**EXERCISE:** In the listing below, locate the lines bearing the word "objects". Copy every one of them.

**PROVIDED MATERIAL:**
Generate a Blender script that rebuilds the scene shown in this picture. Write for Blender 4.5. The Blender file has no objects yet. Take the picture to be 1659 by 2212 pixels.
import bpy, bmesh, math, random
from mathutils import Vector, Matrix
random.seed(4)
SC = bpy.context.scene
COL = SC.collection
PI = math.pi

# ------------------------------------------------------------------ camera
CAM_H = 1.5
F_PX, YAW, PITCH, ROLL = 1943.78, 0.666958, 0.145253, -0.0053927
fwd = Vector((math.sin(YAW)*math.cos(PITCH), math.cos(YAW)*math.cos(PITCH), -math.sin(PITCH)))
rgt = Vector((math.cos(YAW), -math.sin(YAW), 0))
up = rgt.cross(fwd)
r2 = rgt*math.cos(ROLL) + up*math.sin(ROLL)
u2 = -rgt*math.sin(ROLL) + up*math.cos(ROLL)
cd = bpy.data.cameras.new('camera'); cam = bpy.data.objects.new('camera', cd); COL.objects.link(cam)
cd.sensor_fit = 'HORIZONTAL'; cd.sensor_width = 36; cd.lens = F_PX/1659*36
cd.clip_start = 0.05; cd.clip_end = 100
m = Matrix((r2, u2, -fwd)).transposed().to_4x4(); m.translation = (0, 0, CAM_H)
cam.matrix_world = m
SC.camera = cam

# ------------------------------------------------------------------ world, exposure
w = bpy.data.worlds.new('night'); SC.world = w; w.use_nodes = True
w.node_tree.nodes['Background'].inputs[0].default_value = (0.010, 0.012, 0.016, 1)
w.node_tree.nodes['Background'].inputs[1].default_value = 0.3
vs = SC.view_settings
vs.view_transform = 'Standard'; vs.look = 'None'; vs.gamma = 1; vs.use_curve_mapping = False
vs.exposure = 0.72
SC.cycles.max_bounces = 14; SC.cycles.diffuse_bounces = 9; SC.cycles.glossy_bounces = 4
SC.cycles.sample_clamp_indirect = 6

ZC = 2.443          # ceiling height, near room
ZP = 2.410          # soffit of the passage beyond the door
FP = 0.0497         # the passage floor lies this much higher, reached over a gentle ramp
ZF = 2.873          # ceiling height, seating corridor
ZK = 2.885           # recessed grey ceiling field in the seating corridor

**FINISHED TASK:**
Generate a Blender script that rebuilds the scene shown in this picture. Write for Blender 4.5. The Blender file has no objects yet. Take the picture to be 1659 by 2212 pixels.
cd = bpy.data.cameras.new('camera'); cam = bpy.data.objects.new('camera', cd); COL.objects.link(cam)